The economies of the eight countries comprising South Asia, led by India, will benefit greatly from boosting trade cooperation and removing barriers to intra-regional trade, said the World Bank in an insightful new report.
South Asia consists of India, Pakistan, Afghanistan, Bangladesh, Bhutan, Maldives, Nepal, and Sri Lanka. China, which shares borders with some of these countries, will also benefit from enhanced free trade.
In its report, "A Glass Half Full: The Promise of Regional Trade in South Asia," the World Bank says all countries in South Asia stand to gain from boosting trade cooperation among themselves. It noted that other countries around the world harness the potential of intraregional trade to prosper together with their neighbors.
This phenomenon does not exist in South Asia, however. In this region, intraregional trade accounts for only five percent of South Asia's total trade. This paltry percentage compares to 50 percent of total trade in East Asia and the Pacific and 22 percent in Sub-Saharan Africa, noted the report.
Massive barriers to Intraregional trade prevent trade among South Asian countries from reaching its full potential. The report identified the four specific barriers that stifle trade within South Asia as nontariff barriers; tariff and para tariff barriers; the high costs of connectivity and the trust deficit among South Asian countries.

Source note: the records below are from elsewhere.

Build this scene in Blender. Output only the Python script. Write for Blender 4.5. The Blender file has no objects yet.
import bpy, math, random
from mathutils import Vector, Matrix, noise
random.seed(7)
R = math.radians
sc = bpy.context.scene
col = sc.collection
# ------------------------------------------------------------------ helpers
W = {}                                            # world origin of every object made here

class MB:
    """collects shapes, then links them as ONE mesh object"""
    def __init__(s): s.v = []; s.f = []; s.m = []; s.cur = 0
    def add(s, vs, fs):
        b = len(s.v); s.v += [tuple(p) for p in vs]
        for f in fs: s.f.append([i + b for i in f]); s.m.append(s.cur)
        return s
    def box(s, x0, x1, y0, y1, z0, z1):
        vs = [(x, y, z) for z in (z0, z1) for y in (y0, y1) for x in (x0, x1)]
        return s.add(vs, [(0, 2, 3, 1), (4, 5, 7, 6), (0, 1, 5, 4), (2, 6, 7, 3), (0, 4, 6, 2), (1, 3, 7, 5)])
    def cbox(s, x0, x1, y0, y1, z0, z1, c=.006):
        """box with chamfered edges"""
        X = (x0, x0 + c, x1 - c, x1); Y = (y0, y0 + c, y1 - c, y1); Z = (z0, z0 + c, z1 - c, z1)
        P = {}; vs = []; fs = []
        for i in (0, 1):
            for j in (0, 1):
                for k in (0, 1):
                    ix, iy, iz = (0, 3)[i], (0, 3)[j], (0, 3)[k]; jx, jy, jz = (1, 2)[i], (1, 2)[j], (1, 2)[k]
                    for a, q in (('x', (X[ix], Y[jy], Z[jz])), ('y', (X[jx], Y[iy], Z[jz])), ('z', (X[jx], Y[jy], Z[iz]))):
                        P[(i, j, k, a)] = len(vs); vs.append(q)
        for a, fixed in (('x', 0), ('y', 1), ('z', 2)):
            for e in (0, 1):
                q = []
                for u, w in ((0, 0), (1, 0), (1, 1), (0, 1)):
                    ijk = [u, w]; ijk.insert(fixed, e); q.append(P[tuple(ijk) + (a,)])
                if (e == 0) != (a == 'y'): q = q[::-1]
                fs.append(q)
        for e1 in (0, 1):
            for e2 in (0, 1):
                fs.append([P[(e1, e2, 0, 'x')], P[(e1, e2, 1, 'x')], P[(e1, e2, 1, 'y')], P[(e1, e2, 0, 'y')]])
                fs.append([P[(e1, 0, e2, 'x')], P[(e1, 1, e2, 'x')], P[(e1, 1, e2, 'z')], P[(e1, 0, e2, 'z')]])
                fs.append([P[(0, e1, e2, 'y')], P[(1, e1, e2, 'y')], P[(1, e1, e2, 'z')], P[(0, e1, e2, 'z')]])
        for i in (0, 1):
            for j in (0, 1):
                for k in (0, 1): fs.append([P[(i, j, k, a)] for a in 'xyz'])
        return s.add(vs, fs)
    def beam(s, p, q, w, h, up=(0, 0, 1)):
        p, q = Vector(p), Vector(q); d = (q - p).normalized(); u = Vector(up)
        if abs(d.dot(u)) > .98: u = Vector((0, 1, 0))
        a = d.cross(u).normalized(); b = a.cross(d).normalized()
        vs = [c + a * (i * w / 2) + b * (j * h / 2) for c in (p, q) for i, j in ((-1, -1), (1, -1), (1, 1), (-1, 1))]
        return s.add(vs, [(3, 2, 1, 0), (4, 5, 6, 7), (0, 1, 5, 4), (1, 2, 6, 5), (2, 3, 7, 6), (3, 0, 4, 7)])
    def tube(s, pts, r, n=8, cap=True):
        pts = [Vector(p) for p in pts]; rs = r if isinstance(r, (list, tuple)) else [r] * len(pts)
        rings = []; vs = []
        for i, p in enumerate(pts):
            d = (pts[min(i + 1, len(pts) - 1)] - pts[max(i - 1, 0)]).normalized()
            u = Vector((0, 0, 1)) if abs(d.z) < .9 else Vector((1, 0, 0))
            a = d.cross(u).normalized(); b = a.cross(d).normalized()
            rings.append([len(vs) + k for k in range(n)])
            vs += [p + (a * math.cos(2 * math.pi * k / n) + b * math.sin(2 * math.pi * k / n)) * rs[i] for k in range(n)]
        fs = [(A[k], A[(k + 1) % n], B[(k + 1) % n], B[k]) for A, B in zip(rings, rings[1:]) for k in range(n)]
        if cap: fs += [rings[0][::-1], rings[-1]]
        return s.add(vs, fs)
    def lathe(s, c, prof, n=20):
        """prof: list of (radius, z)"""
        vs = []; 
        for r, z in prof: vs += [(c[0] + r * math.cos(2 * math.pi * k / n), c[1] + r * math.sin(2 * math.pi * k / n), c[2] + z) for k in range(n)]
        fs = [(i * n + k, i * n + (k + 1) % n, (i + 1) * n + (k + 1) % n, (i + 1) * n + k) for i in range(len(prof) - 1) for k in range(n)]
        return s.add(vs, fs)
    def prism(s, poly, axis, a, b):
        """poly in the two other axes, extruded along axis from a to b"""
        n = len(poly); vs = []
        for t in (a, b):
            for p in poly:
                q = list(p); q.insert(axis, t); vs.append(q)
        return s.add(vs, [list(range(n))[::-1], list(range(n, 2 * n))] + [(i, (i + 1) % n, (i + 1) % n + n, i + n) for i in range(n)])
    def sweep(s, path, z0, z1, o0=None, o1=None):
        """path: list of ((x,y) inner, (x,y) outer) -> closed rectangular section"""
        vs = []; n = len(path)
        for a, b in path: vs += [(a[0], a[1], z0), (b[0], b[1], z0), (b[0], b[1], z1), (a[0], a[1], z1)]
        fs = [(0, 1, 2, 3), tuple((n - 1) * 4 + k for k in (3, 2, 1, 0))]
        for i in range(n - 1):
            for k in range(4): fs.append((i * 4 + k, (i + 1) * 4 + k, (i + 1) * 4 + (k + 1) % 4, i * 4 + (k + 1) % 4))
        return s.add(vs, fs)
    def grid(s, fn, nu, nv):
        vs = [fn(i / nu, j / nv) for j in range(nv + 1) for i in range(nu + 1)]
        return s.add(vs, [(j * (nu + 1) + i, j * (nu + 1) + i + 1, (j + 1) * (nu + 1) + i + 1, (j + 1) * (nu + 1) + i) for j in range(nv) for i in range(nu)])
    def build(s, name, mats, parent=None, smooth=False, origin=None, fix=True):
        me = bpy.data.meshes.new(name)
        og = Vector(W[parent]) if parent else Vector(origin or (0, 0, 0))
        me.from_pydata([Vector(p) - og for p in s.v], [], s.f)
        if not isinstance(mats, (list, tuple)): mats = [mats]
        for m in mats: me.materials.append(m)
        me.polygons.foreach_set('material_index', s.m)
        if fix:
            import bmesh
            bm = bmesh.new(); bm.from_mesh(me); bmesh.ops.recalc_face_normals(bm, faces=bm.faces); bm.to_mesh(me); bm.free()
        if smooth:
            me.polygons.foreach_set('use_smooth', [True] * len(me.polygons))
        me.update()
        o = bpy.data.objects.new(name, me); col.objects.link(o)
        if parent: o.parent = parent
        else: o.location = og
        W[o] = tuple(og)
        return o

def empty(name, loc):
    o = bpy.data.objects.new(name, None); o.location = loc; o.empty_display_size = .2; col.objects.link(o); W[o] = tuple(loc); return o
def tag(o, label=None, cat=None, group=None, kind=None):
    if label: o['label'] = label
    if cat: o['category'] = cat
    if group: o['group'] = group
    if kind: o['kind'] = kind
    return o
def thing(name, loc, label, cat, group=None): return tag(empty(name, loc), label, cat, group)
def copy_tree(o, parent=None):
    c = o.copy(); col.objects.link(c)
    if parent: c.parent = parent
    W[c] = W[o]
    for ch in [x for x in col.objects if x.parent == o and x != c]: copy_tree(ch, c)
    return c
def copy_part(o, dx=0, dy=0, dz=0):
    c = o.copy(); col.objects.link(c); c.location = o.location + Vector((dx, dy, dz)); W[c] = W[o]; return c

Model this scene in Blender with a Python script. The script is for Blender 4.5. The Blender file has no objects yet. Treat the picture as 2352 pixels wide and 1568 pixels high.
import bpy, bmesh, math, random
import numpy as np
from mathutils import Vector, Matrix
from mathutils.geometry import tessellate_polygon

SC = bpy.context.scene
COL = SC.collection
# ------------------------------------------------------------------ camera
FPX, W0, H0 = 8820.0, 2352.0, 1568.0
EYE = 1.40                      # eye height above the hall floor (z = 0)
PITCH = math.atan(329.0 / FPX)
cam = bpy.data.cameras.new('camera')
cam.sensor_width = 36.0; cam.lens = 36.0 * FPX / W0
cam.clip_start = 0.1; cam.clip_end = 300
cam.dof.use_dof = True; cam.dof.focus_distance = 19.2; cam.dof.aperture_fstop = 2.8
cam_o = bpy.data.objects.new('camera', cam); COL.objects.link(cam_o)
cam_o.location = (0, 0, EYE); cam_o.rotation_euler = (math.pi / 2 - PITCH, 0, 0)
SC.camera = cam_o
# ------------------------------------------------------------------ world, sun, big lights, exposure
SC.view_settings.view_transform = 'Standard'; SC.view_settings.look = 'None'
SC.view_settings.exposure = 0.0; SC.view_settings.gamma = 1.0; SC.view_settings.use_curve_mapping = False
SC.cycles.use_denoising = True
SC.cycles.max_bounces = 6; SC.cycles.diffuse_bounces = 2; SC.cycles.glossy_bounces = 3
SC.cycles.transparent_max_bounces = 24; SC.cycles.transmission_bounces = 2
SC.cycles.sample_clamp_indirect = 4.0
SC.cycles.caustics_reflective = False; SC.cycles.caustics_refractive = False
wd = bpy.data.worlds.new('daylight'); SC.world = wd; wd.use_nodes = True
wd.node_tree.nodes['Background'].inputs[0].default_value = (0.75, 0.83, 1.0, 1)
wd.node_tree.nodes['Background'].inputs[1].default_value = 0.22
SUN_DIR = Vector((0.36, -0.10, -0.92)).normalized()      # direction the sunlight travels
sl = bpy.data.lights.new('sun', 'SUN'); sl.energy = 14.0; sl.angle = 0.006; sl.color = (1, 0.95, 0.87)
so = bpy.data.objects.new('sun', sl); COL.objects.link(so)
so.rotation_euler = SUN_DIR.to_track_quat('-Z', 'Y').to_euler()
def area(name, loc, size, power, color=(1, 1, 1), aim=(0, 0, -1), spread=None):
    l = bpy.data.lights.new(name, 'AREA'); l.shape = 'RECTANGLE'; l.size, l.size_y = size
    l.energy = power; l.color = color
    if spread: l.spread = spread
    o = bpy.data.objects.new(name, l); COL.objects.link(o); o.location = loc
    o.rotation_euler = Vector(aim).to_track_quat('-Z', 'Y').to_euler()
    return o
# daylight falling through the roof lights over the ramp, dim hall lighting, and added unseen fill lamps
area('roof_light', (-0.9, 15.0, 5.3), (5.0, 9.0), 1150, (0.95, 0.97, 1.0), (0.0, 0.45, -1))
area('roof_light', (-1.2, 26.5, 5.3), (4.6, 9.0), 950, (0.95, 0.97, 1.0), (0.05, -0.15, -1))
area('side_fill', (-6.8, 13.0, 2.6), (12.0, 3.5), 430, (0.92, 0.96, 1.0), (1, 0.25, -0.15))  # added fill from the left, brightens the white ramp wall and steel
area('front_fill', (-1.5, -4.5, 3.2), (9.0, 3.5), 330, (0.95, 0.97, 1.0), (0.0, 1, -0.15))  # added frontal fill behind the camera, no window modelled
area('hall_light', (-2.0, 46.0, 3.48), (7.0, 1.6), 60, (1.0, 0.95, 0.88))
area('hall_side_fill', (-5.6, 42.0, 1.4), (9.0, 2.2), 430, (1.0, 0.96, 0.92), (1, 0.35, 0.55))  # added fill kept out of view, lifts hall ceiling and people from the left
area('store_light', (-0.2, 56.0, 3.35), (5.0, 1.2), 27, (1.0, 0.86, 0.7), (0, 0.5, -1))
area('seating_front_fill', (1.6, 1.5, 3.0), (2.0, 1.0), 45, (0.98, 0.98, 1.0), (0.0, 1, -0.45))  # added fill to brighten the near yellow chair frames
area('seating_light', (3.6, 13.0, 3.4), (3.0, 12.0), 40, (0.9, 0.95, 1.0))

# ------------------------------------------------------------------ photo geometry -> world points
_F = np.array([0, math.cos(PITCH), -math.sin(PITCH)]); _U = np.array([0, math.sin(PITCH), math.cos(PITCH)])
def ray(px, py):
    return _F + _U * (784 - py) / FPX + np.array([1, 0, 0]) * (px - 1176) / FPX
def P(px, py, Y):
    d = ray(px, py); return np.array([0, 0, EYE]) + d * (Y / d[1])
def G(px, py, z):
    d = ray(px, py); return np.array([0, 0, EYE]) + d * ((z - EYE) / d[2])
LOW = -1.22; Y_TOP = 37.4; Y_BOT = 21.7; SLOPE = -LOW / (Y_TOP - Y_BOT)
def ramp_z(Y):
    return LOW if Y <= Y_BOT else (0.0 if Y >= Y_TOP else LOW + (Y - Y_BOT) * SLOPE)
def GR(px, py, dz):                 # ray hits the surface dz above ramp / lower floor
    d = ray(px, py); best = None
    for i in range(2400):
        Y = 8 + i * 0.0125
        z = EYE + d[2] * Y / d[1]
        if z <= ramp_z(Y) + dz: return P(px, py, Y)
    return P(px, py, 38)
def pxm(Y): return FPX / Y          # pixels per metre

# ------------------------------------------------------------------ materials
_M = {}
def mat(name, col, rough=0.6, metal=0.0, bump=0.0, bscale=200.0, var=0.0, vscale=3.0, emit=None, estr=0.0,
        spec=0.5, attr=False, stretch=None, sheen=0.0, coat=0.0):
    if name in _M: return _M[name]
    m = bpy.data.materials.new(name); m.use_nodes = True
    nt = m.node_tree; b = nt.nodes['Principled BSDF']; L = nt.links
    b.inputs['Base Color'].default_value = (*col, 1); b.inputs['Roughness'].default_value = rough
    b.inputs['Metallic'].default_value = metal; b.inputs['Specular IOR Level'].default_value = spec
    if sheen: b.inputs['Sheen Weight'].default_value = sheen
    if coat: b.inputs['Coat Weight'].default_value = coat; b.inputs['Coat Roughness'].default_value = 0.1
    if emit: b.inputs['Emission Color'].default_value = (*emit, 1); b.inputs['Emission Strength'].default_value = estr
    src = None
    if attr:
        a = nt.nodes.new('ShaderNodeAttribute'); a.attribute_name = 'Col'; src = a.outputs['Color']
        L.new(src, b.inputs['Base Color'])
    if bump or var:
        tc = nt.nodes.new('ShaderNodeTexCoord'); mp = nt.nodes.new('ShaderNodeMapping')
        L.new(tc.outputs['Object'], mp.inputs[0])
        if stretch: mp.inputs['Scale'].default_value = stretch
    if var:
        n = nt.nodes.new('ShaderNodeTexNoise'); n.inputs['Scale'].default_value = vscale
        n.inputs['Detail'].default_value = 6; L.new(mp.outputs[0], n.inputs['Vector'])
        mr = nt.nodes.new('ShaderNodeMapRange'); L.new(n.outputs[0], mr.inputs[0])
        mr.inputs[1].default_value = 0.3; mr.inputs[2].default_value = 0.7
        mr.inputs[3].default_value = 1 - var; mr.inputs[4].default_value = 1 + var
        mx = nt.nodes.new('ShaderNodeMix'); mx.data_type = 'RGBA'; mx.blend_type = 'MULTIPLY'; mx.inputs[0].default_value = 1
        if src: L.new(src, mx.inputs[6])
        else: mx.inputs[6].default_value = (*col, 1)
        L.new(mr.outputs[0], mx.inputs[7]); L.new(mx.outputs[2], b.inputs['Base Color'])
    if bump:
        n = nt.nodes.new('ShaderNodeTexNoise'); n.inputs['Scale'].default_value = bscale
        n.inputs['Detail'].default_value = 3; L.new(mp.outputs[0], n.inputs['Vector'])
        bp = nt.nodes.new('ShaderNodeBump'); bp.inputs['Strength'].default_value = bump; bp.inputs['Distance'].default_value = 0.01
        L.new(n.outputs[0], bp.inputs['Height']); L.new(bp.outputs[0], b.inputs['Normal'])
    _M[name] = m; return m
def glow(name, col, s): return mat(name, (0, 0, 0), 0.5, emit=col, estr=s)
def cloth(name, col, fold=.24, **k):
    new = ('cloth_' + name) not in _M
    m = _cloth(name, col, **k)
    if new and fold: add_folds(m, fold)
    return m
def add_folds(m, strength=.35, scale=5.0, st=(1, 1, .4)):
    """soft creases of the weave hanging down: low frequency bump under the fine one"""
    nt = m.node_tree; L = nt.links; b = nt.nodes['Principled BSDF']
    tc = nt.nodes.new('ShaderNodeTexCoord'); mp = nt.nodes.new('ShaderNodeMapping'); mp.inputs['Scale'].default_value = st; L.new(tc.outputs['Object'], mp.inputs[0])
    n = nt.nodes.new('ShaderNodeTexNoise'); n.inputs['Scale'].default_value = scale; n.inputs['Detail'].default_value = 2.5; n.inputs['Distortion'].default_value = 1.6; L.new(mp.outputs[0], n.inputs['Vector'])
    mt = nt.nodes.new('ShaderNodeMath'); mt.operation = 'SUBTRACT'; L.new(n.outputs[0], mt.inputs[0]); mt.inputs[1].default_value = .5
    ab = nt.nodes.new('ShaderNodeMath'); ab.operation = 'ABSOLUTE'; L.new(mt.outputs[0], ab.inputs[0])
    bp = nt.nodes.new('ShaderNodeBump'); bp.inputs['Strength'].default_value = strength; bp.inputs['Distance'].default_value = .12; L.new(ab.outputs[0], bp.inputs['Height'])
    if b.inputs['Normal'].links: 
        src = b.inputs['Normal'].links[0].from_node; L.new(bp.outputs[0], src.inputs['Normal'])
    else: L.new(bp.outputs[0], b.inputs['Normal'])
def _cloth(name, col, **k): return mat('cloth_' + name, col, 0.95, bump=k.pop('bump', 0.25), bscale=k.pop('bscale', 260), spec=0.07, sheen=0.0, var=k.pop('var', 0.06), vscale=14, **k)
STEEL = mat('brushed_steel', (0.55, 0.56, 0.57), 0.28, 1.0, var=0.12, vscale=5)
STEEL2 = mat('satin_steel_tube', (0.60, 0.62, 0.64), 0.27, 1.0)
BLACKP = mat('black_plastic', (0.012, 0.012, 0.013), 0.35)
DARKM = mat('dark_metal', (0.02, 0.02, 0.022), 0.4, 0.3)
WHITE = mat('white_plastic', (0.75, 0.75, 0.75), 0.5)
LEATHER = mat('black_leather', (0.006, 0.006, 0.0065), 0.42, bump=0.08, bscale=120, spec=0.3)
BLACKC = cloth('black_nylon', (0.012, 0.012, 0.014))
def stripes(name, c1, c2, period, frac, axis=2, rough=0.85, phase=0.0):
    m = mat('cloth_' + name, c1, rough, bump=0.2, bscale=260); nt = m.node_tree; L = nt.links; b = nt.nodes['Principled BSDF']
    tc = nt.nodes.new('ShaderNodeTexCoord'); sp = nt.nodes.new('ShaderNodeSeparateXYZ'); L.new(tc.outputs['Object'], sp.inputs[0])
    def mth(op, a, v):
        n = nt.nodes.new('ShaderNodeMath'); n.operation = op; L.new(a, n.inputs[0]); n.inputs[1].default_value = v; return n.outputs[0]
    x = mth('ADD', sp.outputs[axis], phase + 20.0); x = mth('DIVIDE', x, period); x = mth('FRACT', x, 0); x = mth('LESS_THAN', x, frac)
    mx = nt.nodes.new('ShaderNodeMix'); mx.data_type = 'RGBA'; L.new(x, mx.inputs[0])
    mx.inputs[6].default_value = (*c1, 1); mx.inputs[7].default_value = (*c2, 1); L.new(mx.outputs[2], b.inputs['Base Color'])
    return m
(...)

Average tariffs in the eight South Asian countries remain high despite significant liberalization in tariff regimes since the 1980s. In 2016 for example, average tariffs in South Asia were 13.6 percent.
This percentage is more than double the world average of 6.3 percent and is the highest among major regions of the world despite a regional free trade agreement, the South Asian Free Trade Agreement (SAFTA) that came into force in 2006.
The study highlights two key reasons why SAFTA is failing in its goal to reduce trade and non-trade barriers. First, each South Asian country maintains a long "sensitive" list of products exempted from the tariff liberalization.
Almost 35 percent of the value of intraregional trade in South Asia is subject to sensitive list tariffs. As a specific example, over 39 percent of India's exports to the region fall under the sensitive lists of various partners.
Several South Asian nations maintain high para-tariffs, which are duties imposed on imports but not on domestic production. Many of these para-tariffs are not been included in the tariff preference programs in FTAs. Bangladesh, Pakistan and Sri Lanka maintain high para-tariffs.
The World Bank says deeper regional trade and connectivity has the potential to more than triple India's trade with its South Asian neighbors. It estimates India's potential trade in goods with South Asia at $62 billion compared to actual trade of $19 billion. The latter figure is only three percent of India's global trade and $43 billion below its potential. The report said India can play a critical role in regional cooperation for mutual economic and welfare gains.
The report recommends "open regionalism" to unlock thepotential for free trade. It says intraregional trade as complementary to, and as a stepping stone for, deeper global integration. It also recommends an incremental approach toward deeper trade cooperation.
South Asia has witnessed examples of this incremental approach in the form of India-Sri Lanka air services liberalization and India-Bangladesh border haats. A Border Haat is a border trade market between Bangladesh and India.